Quote the whole listing word for word. Do not include the pictures.

══════════════════════════════

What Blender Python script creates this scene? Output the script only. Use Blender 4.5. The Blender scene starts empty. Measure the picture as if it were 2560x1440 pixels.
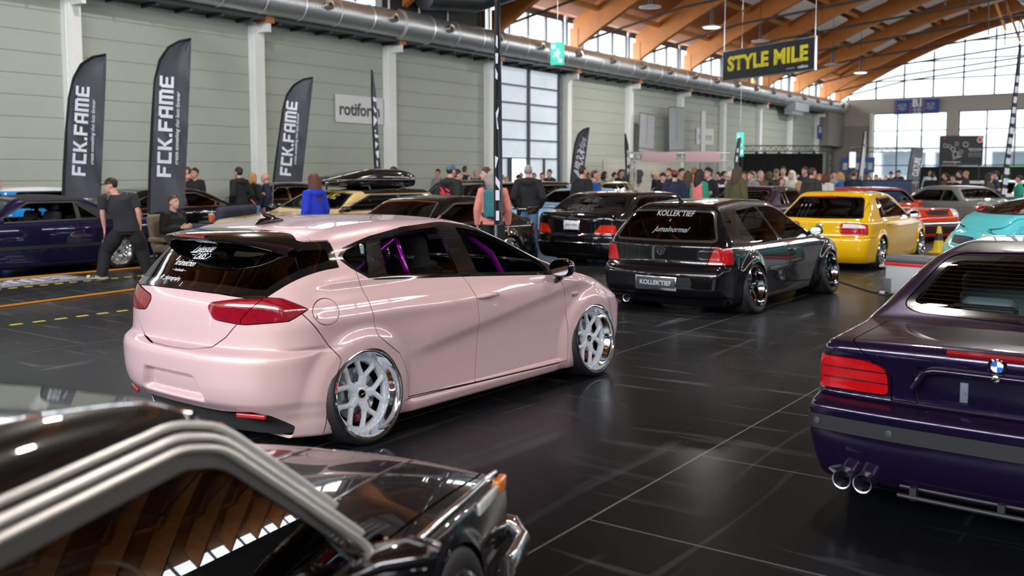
import bpy, bmesh, math, random
import numpy as np
from mathutils import Vector, Matrix
SC = bpy.context.scene
COL = SC.collection
rnd = random.Random(7)
R = math.radians
PI = math.pi
# ------------------------------------------------------------------ camera (hall axis = +Y, camera 1.68 m above the floor)
CAM_H = 1.68
YAW, PITCH, FPX = R(35.3), R(4.75), 2400.0
cam_d = bpy.data.cameras.new('camera')
cam = bpy.data.objects.new('camera', cam_d)
COL.objects.link(cam)
cam.location = (0, 0, CAM_H)
cam.rotation_euler = (PI / 2 - PITCH, 0, YAW)
cam_d.sensor_fit = 'HORIZONTAL'
cam_d.sensor_width = 36.0
cam_d.lens = 36.0 * FPX / 2560.0
cam_d.shift_y = (435 + FPX * math.tan(PITCH) - 720) / 2560.0
cam_d.clip_start = 0.05
cam_d.clip_end = 400
cam_d.dof.use_dof = True
cam_d.dof.focus_distance = 6.6
cam_d.dof.aperture_fstop = 2.2
SC.camera = cam
# ------------------------------------------------------------------ daylight, exposure
w = bpy.data.worlds.new('sky')
SC.world = w
w.use_nodes = True
bg = w.node_tree.nodes['Background']
bg.inputs[0].default_value = (0.86, 0.93, 1.0, 1)
bg.inputs[1].default_value = 2.2
SC.view_settings.view_transform = 'Standard'
SC.view_settings.look = 'None'
SC.view_settings.gamma = 1
SC.view_settings.use_curve_mapping = False
SC.view_settings.exposure = 0.2

def area_light(name, loc, rot, sx, sy, power, color=(1, 1, 1)):
    l = bpy.data.lights.new(name, 'AREA')
    l.shape = 'RECTANGLE'; l.size = sx; l.size_y = sy; l.energy = power; l.color = color
    o = bpy.data.objects.new(name, l); COL.objects.link(o)
    o.location = loc; o.rotation_euler = rot
    return o
# daylight falling in through the glazing: near gable, its lower windows, both clerestories
DAY = (0.90, 0.95, 1.0)
area_light('daylight_near_gable', (-4.35, -15.4, 9.2), (R(90), 0, 0), 28, 4.6, 8000, DAY)
area_light('daylight_right_clerestory', (14.2, 29, 7.4), (R(90), 0, R(90)), 86, 1.5, 6000, DAY)
area_light('daylight_left_clerestory', (-22.9, 30, 7.4), (R(90), 0, R(-90)), 86, 1.4, 4000, DAY)

# ------------------------------------------------------------------ materials
_m = {}
def mat(name, color=(0.5, 0.5, 0.5), rough=0.5, metal=0.0, coat=0.0, spec=0.5, emit=None, es=1.0, var=0.0, vscale=6.0, bump=0.0, bscale=60.0, coat_rough=0.03, sheen=0.0):
    if name in _m:
        return _m[name]
    m = bpy.data.materials.new(name); _m[name] = m
    m.use_nodes = True
    nt = m.node_tree; b = nt.nodes['Principled BSDF']
    b.inputs['Base Color'].default_value = (*color, 1)
    b.inputs['Roughness'].default_value = rough
    b.inputs['Metallic'].default_value = metal
    b.inputs['Coat Weight'].default_value = coat
    b.inputs['Coat Roughness'].default_value = coat_rough
    b.inputs['Specular IOR Level'].default_value = spec
    if sheen: b.inputs['Sheen Weight'].default_value = sheen
    if emit:
        b.inputs['Emission Color'].default_value = (*emit, 1)
        b.inputs['Emission Strength'].default_value = es
    if var or bump:
        tc = nt.nodes.new('ShaderNodeTexCoord')
    if var:
        n = nt.nodes.new('ShaderNodeTexNoise'); n.inputs['Scale'].default_value = vscale; n.inputs['Detail'].default_value = 4
        nt.links.new(tc.outputs['Object'], n.inputs['Vector'])
        mx = nt.nodes.new('ShaderNodeMix'); mx.data_type = 'RGBA'
        mx.inputs[6].default_value = (*[c * (1 - var) for c in color], 1)
        mx.inputs[7].default_value = (*[min(1, c * (1 + var)) for c in color], 1)
        nt.links.new(n.outputs['Fac'], mx.inputs[0])
        nt.links.new(mx.outputs[2], b.inputs['Base Color'])
    if bump:
        n2 = nt.nodes.new('ShaderNodeTexNoise'); n2.inputs['Scale'].default_value = bscale; n2.inputs['Detail'].default_value = 3
        nt.links.new(tc.outputs['Object'], n2.inputs['Vector'])
        bp = nt.nodes.new('ShaderNodeBump'); bp.inputs['Strength'].default_value = bump; bp.inputs['Distance'].default_value = 0.01
        nt.links.new(n2.outputs['Fac'], bp.inputs['Height'])
        nt.links.new(bp.outputs['Normal'], b.inputs['Normal'])
    return m

def paint(name, color, metal=0.0, flake=None, rough=0.3):
    """car paint: pigment under a clear coat; flake = second colour of a pearl pigment seen at a glancing angle"""
    if name in _m: return _m[name]
    m = mat(name, color, rough, metal, coat=1.0, spec=0.05)
    nt = m.node_tree; b = nt.nodes['Principled BSDF']
    if flake:
        lw = nt.nodes.new('ShaderNodeLayerWeight'); lw.inputs['Blend'].default_value = 0.35
        mx = nt.nodes.new('ShaderNodeMix'); mx.data_type = 'RGBA'
        mx.inputs[6].default_value = (*color, 1); mx.inputs[7].default_value = (*flake, 1)
        nt.links.new(lw.outputs['Facing'], mx.inputs[0])
        nt.links.new(mx.outputs[2], b.inputs['Base Color'])
    return m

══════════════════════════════

■ **Task solution**:
What Blender Python script creates this scene? Output the script only. Use Blender 4.5. The Blender scene starts empty. Measure the picture as if it were 2560x1440 pixels.
import bpy, bmesh, math, random
import numpy as np
from mathutils import Vector, Matrix
SC = bpy.context.scene
COL = SC.collection
rnd = random.Random(7)
R = math.radians
PI = math.pi
# ------------------------------------------------------------------ camera (hall axis = +Y, camera 1.68 m above the floor)
CAM_H = 1.68
YAW, PITCH, FPX = R(35.3), R(4.75), 2400.0
cam_d = bpy.data.cameras.new('camera')
cam = bpy.data.objects.new('camera', cam_d)
COL.objects.link(cam)
cam.location = (0, 0, CAM_H)
cam.rotation_euler = (PI / 2 - PITCH, 0, YAW)
cam_d.sensor_fit = 'HORIZONTAL'
cam_d.sensor_width = 36.0
cam_d.lens = 36.0 * FPX / 2560.0
cam_d.shift_y = (435 + FPX * math.tan(PITCH) - 720) / 2560.0
cam_d.clip_start = 0.05
cam_d.clip_end = 400
cam_d.dof.use_dof = True
cam_d.dof.focus_distance = 6.6
cam_d.dof.aperture_fstop = 2.2
SC.camera = cam
# ------------------------------------------------------------------ daylight, exposure
w = bpy.data.worlds.new('sky')
SC.world = w
w.use_nodes = True
bg = w.node_tree.nodes['Background']
bg.inputs[0].default_value = (0.86, 0.93, 1.0, 1)
bg.inputs[1].default_value = 2.2
SC.view_settings.view_transform = 'Standard'
SC.view_settings.look = 'None'
SC.view_settings.gamma = 1
SC.view_settings.use_curve_mapping = False
SC.view_settings.exposure = 0.2

def area_light(name, loc, rot, sx, sy, power, color=(1, 1, 1)):
    l = bpy.data.lights.new(name, 'AREA')
    l.shape = 'RECTANGLE'; l.size = sx; l.size_y = sy; l.energy = power; l.color = color
    o = bpy.data.objects.new(name, l); COL.objects.link(o)
    o.location = loc; o.rotation_euler = rot
    return o
# daylight falling in through the glazing: near gable, its lower windows, both clerestories
DAY = (0.90, 0.95, 1.0)
area_light('daylight_near_gable', (-4.35, -15.4, 9.2), (R(90), 0, 0), 28, 4.6, 8000, DAY)
area_light('daylight_right_clerestory', (14.2, 29, 7.4), (R(90), 0, R(90)), 86, 1.5, 6000, DAY)
area_light('daylight_left_clerestory', (-22.9, 30, 7.4), (R(90), 0, R(-90)), 86, 1.4, 4000, DAY)

# ------------------------------------------------------------------ materials
_m = {}
def mat(name, color=(0.5, 0.5, 0.5), rough=0.5, metal=0.0, coat=0.0, spec=0.5, emit=None, es=1.0, var=0.0, vscale=6.0, bump=0.0, bscale=60.0, coat_rough=0.03, sheen=0.0):
    if name in _m:
        return _m[name]
    m = bpy.data.materials.new(name); _m[name] = m
    m.use_nodes = True
    nt = m.node_tree; b = nt.nodes['Principled BSDF']
    b.inputs['Base Color'].default_value = (*color, 1)
    b.inputs['Roughness'].default_value = rough
    b.inputs['Metallic'].default_value = metal
    b.inputs['Coat Weight'].default_value = coat
    b.inputs['Coat Roughness'].default_value = coat_rough
    b.inputs['Specular IOR Level'].default_value = spec
    if sheen: b.inputs['Sheen Weight'].default_value = sheen
    if emit:
        b.inputs['Emission Color'].default_value = (*emit, 1)
        b.inputs['Emission Strength'].default_value = es
    if var or bump:
        tc = nt.nodes.new('ShaderNodeTexCoord')
    if var:
        n = nt.nodes.new('ShaderNodeTexNoise'); n.inputs['Scale'].default_value = vscale; n.inputs['Detail'].default_value = 4
        nt.links.new(tc.outputs['Object'], n.inputs['Vector'])
        mx = nt.nodes.new('ShaderNodeMix'); mx.data_type = 'RGBA'
        mx.inputs[6].default_value = (*[c * (1 - var) for c in color], 1)
        mx.inputs[7].default_value = (*[min(1, c * (1 + var)) for c in color], 1)
        nt.links.new(n.outputs['Fac'], mx.inputs[0])
        nt.links.new(mx.outputs[2], b.inputs['Base Color'])
    if bump:
        n2 = nt.nodes.new('ShaderNodeTexNoise'); n2.inputs['Scale'].default_value = bscale; n2.inputs['Detail'].default_value = 3
        nt.links.new(tc.outputs['Object'], n2.inputs['Vector'])
        bp = nt.nodes.new('ShaderNodeBump'); bp.inputs['Strength'].default_value = bump; bp.inputs['Distance'].default_value = 0.01
        nt.links.new(n2.outputs['Fac'], bp.inputs['Height'])
        nt.links.new(bp.outputs['Normal'], b.inputs['Normal'])
    return m

def paint(name, color, metal=0.0, flake=None, rough=0.3):
    """car paint: pigment under a clear coat; flake = second colour of a pearl pigment seen at a glancing angle"""
    if name in _m: return _m[name]
    m = mat(name, color, rough, metal, coat=1.0, spec=0.05)
    nt = m.node_tree; b = nt.nodes['Principled BSDF']
    if flake:
        lw = nt.nodes.new('ShaderNodeLayerWeight'); lw.inputs['Blend'].default_value = 0.35
        mx = nt.nodes.new('ShaderNodeMix'); mx.data_type = 'RGBA'
        mx.inputs[6].default_value = (*color, 1); mx.inputs[7].default_value = (*flake, 1)
        nt.links.new(lw.outputs['Facing'], mx.inputs[0])
        nt.links.new(mx.outputs[2], b.inputs['Base Color'])
    return m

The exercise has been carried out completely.